Ok...I for one was a bit... Naw...too soft.
Ok...I for one was hasty. There, much better. (and punctuate this time)
Ok...I, for one was pretty quick to jump the gun on my last response. Dale, does your post make you a homophobe? I dunno. Depends on you. Are you afraid of homosexuals? I would imagine the answer is no. I think you're in the process of understanding a culture that is different from many of us.
I moved into the city when I was 21 years old after going to school in a rural community. I hung out at a Coffee Shop that, over a period of a month, became populated by a large quantity of folks with alternative lifestyles of all variety. I used to think the same thing about outward expression of one's sexuality. And coming out of the relatively puritainistic environs of the 80's, cross-dressing and transgenered individuals...gay, lesbian, bi, curious...all this kind of thing would have felt better had it just been going on "at home!" But, being the good little amatuer social scientist I was, I stuck it out at my little table near the window and listened. What I found was that living-at-full-volume like they did, they were pushing their cause forward. Almost as if to say, "If you can learn to accept me...then you can certainly live with those two guys over in the corner who are a couple that you didn't even notice."

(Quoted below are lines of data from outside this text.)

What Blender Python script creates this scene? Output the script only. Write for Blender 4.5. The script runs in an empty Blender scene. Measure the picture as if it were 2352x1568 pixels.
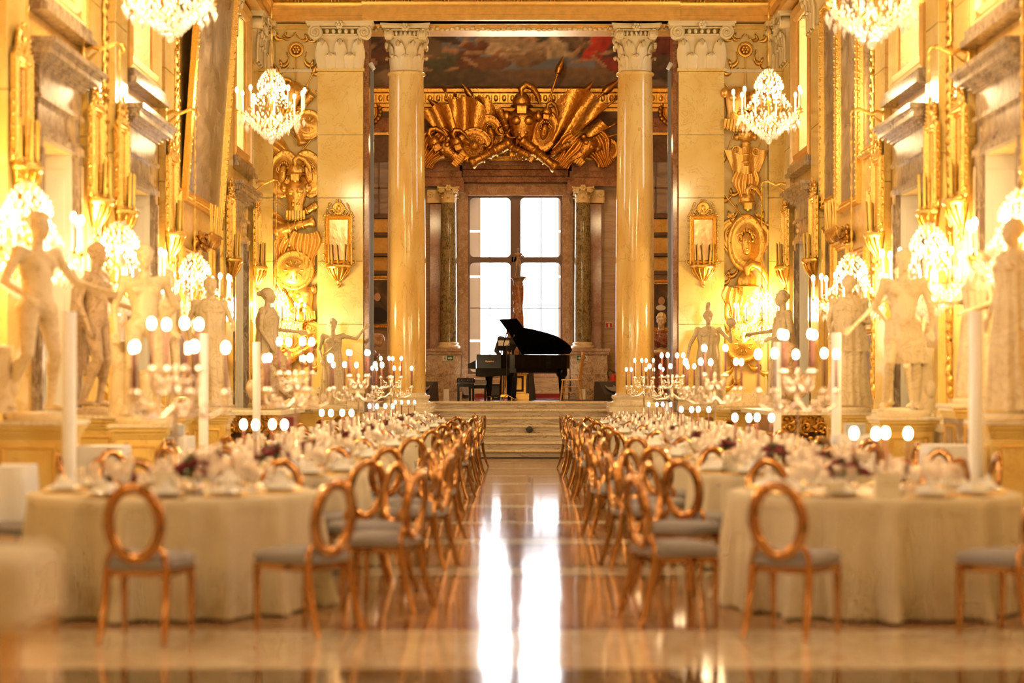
import bpy, math, random
from mathutils import Vector, Matrix, noise
R = math.radians
PI = math.pi
rnd = random.Random(7)
sc = bpy.context.scene
col = sc.collection
# ------------------------------------------------------------------ camera, sky, exposure
FPX = 4200.0                       # focal length in pixels of the 2352 px wide frame (64 mm)
cam = bpy.data.cameras.new('camera')
camo = bpy.data.objects.new('camera', cam)
col.objects.link(camo)
camo.location = (-0.21, 0, 1.5)
camo.rotation_euler = (R(90), 0, 0)
cam.sensor_width = 36.0
cam.lens = FPX / 2352 * 36
cam.shift_x = 4 / 2352
cam.shift_y = 96 / 2352
cam.clip_start = 0.05
cam.clip_end = 300
cam.dof.use_dof = True
cam.dof.focus_distance = 40.0
cam.dof.aperture_fstop = 1.0
sc.camera = camo
sc.view_settings.view_transform = 'Standard'
sc.view_settings.look = 'None'
sc.view_settings.gamma = 1.0
sc.view_settings.use_curve_mapping = False
sc.view_settings.exposure = 0.22
sc.render.use_motion_blur = False
sc.cycles.use_denoising = True
sc.cycles.use_adaptive_sampling = True
sc.cycles.adaptive_threshold = 0.10
sc.cycles.adaptive_min_samples = 12
sc.cycles.max_bounces = 5
sc.cycles.diffuse_bounces = 2
sc.cycles.glossy_bounces = 3
sc.cycles.transmission_bounces = 3
sc.cycles.transparent_max_bounces = 14
sc.cycles.sample_clamp_indirect = 6.0
sc.cycles.caustics_reflective = False
sc.cycles.caustics_refractive = False
world = bpy.data.worlds.new('sky')
sc.world = world
world.use_nodes = True
bg = world.node_tree.nodes['Background']
bg.inputs['Color'].default_value = (0.93, 0.95, 1.0, 1)
bg.inputs['Strength'].default_value = 8.0
EX = 0.0
WARM = (1.0, 0.74, 0.38)
LAMP = 1.45

def P(px, py, Y):
    """World point at depth Y behind pixel (px, py) of the photograph."""
    return ((px - 1172) * Y / FPX - 0.21, Y, 1.5 + (880 - py) * Y / FPX)

# ------------------------------------------------------------------ mesh helpers
class MB:
    def __init__(s):
        s.v = []; s.f = []; s.sm = []; s.T = None
    def add(s, vs, fs, smooth=False):
        o = len(s.v)
        if s.T is not None:
            vs = [tuple(s.T @ Vector(p)) for p in vs]
        s.v.extend(vs)
        for f in fs:
            s.f.append(tuple(i + o for i in f)); s.sm.append(smooth)
        return s
    def box(s, x0, x1, y0, y1, z0, z1):
        if x0 > x1: x0, x1 = x1, x0
        if y0 > y1: y0, y1 = y1, y0
        if z0 > z1: z0, z1 = z1, z0
        vs = [(x0,y0,z0),(x1,y0,z0),(x1,y1,z0),(x0,y1,z0),(x0,y0,z1),(x1,y0,z1),(x1,y1,z1),(x0,y1,z1)]
        return s.add(vs, [(0,3,2,1),(4,5,6,7),(0,1,5,4),(1,2,6,5),(2,3,7,6),(3,0,4,7)])
    def bbox(s, x0, x1, y0, y1, z0, z1, b=.01):
        """box with chamfered vertical edges and top"""
        lo = []
        for z, i in ((z0, 0), (z1 - b, 0), (z1, b)):
            lo.append([(x0+b+i,y0+i,z),(x1-b-i,y0+i,z),(x1-i,y0+b+i,z),(x1-i,y1-b-i,z),(x1-b-i,y1-i,z),(x0+b+i,y1-i,z),(x0+i,y1-b-i,z),(x0+i,y0+b+i,z)])
        return s.loft(lo, smooth=False)
    def loft(s, loops, closed=True, cap=True, smooth=True, wrap=False):
        n = len(loops[0]); vs = [p for l in loops for p in l]; fs = []
        m = len(loops)
        for i in range(m if wrap else m - 1):
            a = i * n; b = ((i + 1) % m) * n
            for j in range(n if closed else n - 1):
                k = (j + 1) % n
                fs.append((a + j, a + k, b + k, b + j))
        s.add(vs, fs, smooth)
        if cap and not wrap and closed:
            s.add(list(loops[0]), [tuple(range(n))[::-1]], False)
            s.add(list(loops[-1]), [tuple(range(n))], False)
        return s
    def lathe(s, prof, n=16, c=(0,0,0), cap=True, axis='z', sx=1, sy=1, smooth=True):
        loops = []
        for r, z in prof:
            l = []
            for i in range(n):
                a = 2*PI*i/n
                x, y = r*math.cos(a)*sx, r*math.sin(a)*sy
                if axis == 'z': l.append((c[0]+x, c[1]+y, c[2]+z))
                elif axis == 'y': l.append((c[0]+x, c[1]-z, c[2]+y))
                else: l.append((c[0]+z, c[1]+x, c[2]+y))
            loops.append(l)
        return s.loft(loops, cap=cap, smooth=smooth)
    def tube(s, pts, r, n=6, closed=False, flat=1.0, cap=True):
        pts = [Vector(p) for p in pts]; m = len(pts); loops = []
        up = Vector((0,0,1)); prev = None
        for i, p in enumerate(pts):
            a = pts[(i-1) % m] if (closed or i > 0) else p
            b = pts[(i+1) % m] if (closed or i < m-1) else p
            t = (b - a)
            t = t.normalized() if t.length > 1e-9 else Vector((0,0,1))
            if prev is None:
                u = t.cross(up)
                if u.length < .05: u = t.cross(Vector((0,1,0)))
            else:
                u = prev - t * prev.dot(t)
                if u.length < 1e-6: u = t.cross(up)
            u.normalize(); prev = u; w = t.cross(u)
            rr = r[i] if isinstance(r, (list, tuple)) else r
            loops.append([tuple(p + u*(rr*math.cos(2*PI*j/n)) + w*(rr*flat*math.sin(2*PI*j/n))) for j in range(n)])
        return s.loft(loops, cap=cap, wrap=closed)
    def ell(s, c, r, n=8, m=6):
        if not isinstance(r, (list, tuple)): r = (r, r, r)
        vs = [(c[0], c[1], c[2]-r[2])]; fs = []
        for i in range(1, m):
            a = PI*i/m
            for j in range(n):
                b = 2*PI*j/n
                vs.append((c[0]+r[0]*math.sin(a)*math.cos(b), c[1]+r[1]*math.sin(a)*math.sin(b), c[2]-r[2]*math.cos(a)))
        vs.append((c[0], c[1], c[2]+r[2])); t = len(vs)-1
        for j in range(n):
            k = (j+1) % n
            fs.append((0, 1+k, 1+j)); fs.append((t, 1+(m-2)*n+j, 1+(m-2)*n+k))
            for i in range(m-2):
                fs.append((1+i*n+j, 1+i*n+k, 1+(i+1)*n+k, 1+(i+1)*n+j))
        return s.add(vs, fs, True)
    def octa(s, c, r, h):
        x, y, z = c
        return s.add([(x,y,z-h),(x+r,y,z),(x,y+r,z),(x-r,y,z),(x,y-r,z),(x,y,z+h*.6)],
                     [(0,2,1),(0,3,2),(0,4,3),(0,1,4),(5,1,2),(5,2,3),(5,3,4),(5,4,1)])
    def prism(s, poly, y0, y1, ax='xz'):
        def q(a, b, d):
            return {'xz': (a, d, b), 'yz': (d, a, b), 'xy': (a, b, d)}[ax]
        n = len(poly)
        vs = [q(a, b, y0) for a, b in poly] + [q(a, b, y1) for a, b in poly]
        fs = [tuple(range(n)), tuple(range(2*n-1, n-1, -1))]
        fs += [(i, i+n, (i+1) % n+n, (i+1) % n) for i in range(n)]
        return s.add(vs, fs)
    def frame(s, w, h, prof, z0=0.0, cx=0.0):
        """rectangular moulded frame facing -y; prof = [(inset, depth)], depth towards -y"""
        loops = []
        for i, d in prof:
            loops.append([(cx-w/2+i, -d, z0+i), (cx+w/2-i, -d, z0+i), (cx+w/2-i, -d, z0+h-i), (cx-w/2+i, -d, z0+h-i)])
        return s.loft(loops, cap=False, smooth=False)
    def build(s, name, mat, parent=None, loc=None, rot=None, scale=None):
        me = bpy.data.meshes.new(name)
        me.from_pydata(s.v, [], s.f)
        me.polygons.foreach_set('use_smooth', s.sm)
        me.materials.append(mat)
        me.update()
        return place(name, me, parent, loc, rot, scale)

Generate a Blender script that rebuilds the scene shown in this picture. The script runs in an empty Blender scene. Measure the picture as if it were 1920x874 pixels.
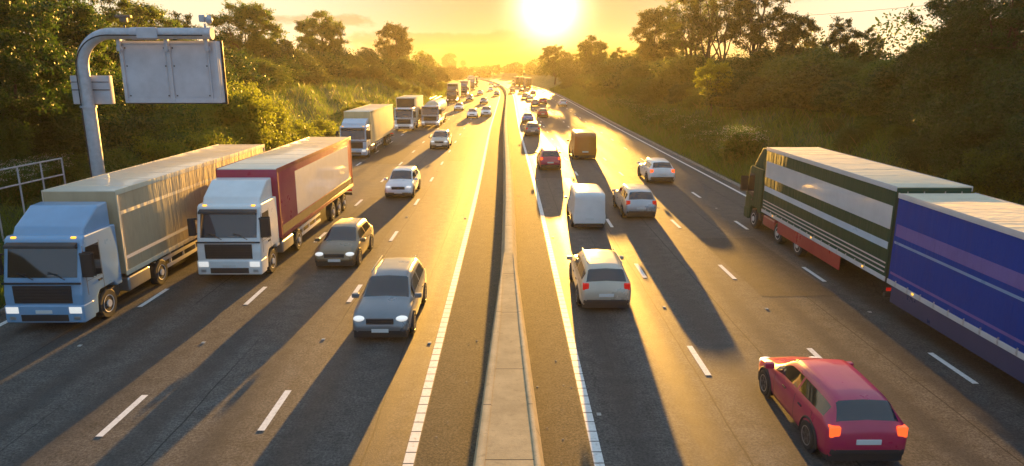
import bpy, bmesh, math, random
import numpy as np
from mathutils import Vector, Matrix
R = math.radians
PI = math.pi
SC = bpy.context.scene
COL = SC.collection
random.seed(7)

# ------------------------------------------------------------------ camera
FPX, CXP, CYP = 1280.0, 960.0, 437.0        # focal length in pixels of the 1920x874 picture
CAM_H = 8.25
PITCH, YAW = R(13.6), R(0.27)
cam_d = bpy.data.cameras.new('camera')
cam_d.sensor_width = 36.0
cam_d.lens = 24.0
cam_d.clip_start = 0.1
cam_d.clip_end = 20000
cam = bpy.data.objects.new('camera', cam_d)
COL.objects.link(cam)
cam.location = (0, 0, CAM_H)
cam.rotation_euler = (R(90) - PITCH, 0, -YAW)
SC.camera = cam
CAM_M = cam.rotation_euler.to_matrix()

def ray(px, py):
    return (CAM_M @ Vector(((px - CXP) / FPX, -(py - CYP) / FPX, -1.0))).normalized()

def on_z(px, py, z=0.0):
    d = ray(px, py)
    t = (z - CAM_H) / d.z
    return Vector((d.x * t, d.y * t, z))

def on_x(px, py, x):
    d = ray(px, py)
    t = x / d.x
    return Vector((x, d.y * t, CAM_H + d.z * t))

# ------------------------------------------------------------------ road line and terrain
def smooth(a, b, t):
    t = min(1.0, max(0.0, (t - a) / (b - a)))
    return t * t * (3 - 2 * t)

def bend(y):
    c = -0.45 * smooth(35, 105, y)
    if y > 190:
        c -= min(y - 190, 330) ** 2 / 4900.0
    if y > 520:
        c -= (y - 520) * 0.1347
    return c

def heading(y):
    return math.atan2(bend(y + 1) - bend(y - 1), 2.0)

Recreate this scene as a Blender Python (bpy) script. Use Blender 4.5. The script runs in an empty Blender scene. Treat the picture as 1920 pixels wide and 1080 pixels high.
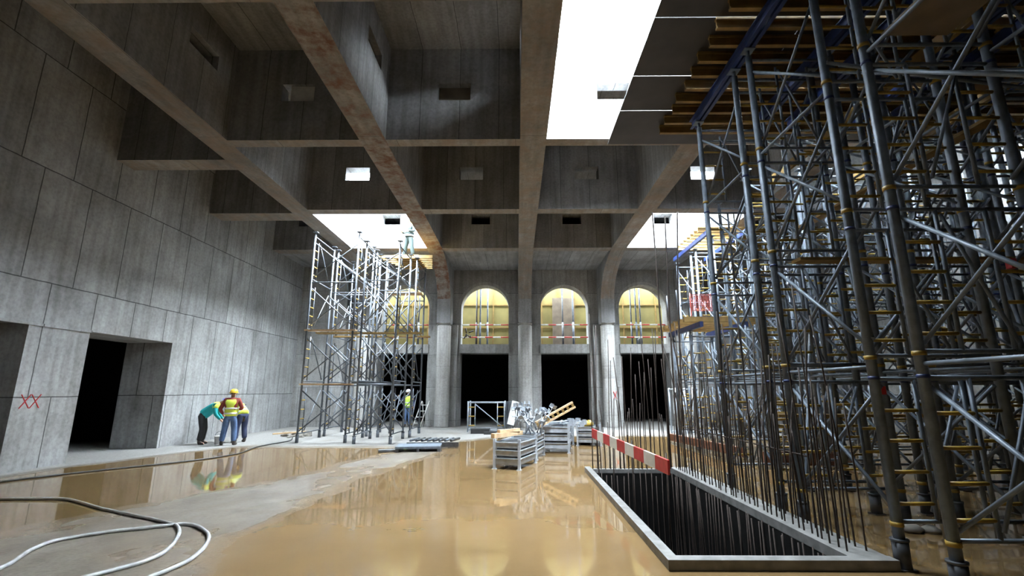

If you're taking part in this conversation, you're not a bigot...because you're thinking about it. Thinking about it makes one WAY less prejudiced than the individual who drops an inflammatory comment and then leaves...never to be heard from again.
Our society is changing. Things are MUCH more open now then they were even ten years ago. That coffee shop is still there and is still a haven for all sorts of folks. Folks like me...folks not like me. But it just doesn't seem quite so weird. I think that's a good thing.
Me, I should have written this post rather than my other one, but without an edit feature, I ended up writing a mistake.